I was surprised to read this week former Immigration Minister Philip Ruddock’s comment that it is unlikely proposed anti-terror laws would see an Australian deported before their appeal is heard. Some years back a client of mine was deported to the UK by ministerial direction pursuant to section 501 of the Immigration Act. He had come to Australia with his family as a child, and was in his 20s when he was convicted of a criminal offence.
He served several months in prison before the Minister decided to deport him on the grounds of bad character. He had grown up in Australia and had no family, friends, or social support of any kind left in the UK, but once the ministerial decision was made, he was on the plane and headed for the Old Country. He was gone before his lawyer even had a chance to talk to him, much less lodge an appeal or take it to a hearing.
Not that that would likely have done him much good anyway. In fact there is no right of appeal of such decisions, only a right of judicial review. All judicial review does is check whether the decision-maker crossed all his t’s and dotted his i’s when going through the process. It does not allow a court to consider the justice or otherwise of the original decision. As respected Melbourne-based human rights lawyer Julian Burnside QC pointed out earlier this week there is no proper substitute for a judicial hearing by a judge on the facts.

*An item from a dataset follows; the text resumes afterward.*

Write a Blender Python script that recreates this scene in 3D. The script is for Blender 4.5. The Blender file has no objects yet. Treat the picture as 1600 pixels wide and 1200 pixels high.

Any kid born in Australia to parents born overseas (including yours truly) is born with dual citizenship. Under currently-proposed anti-terrorism laws the Immigration Minister would be able to revoke the Australian citizenship of such people with the stroke of a ministerial pen. Once that happened, like my erstwhile client they could be unceremoniously deported to a very foreign country, without so much as a hearing on the merits.
Mr Ruddock, who has been appointed Special Envoy for Citizenship and Community Engagement, and is running the coalition’s consultation on the issue, said earlier this week that it was unlikely anyone would be deported before a judicial review of their case, although he conceded it was theoretically possible. I don’t now remember whether Mr Ruddock was the Immigration Minister at the time my client was deported, but as one can readily imagine, busy Ministers of the Crown don’t always have the time to personally review in fine detail every bureaucratic recommendation they approve. But he was only talking about judicial review in any event, not a hearing on the merits. Under the proposed legislation, no court of law would even consider the justice of the case.
Eight hundred years ago this Friday, 12 June 1215, King John of England affixed his royal seal to the Magna Carta, a binding ‘charter of liberties’ that would be forever guaranteed to citizens of the Crown. It is the legal concept of citizenship that entitles each of us to the liberties we enjoy as members of a free society.
Under the proposed anti-terror legislation, a government minister could unceremoniously strip Australians of their citizenship. That’s a very, very big call. To make that call administratively and unilaterally, without any hearing in the courts to determine the true facts and the justice of the matter, would be decried by some, and certainly was by Mr Burnside QC earlier this week, as “the most fundamental breach of the rule of law.”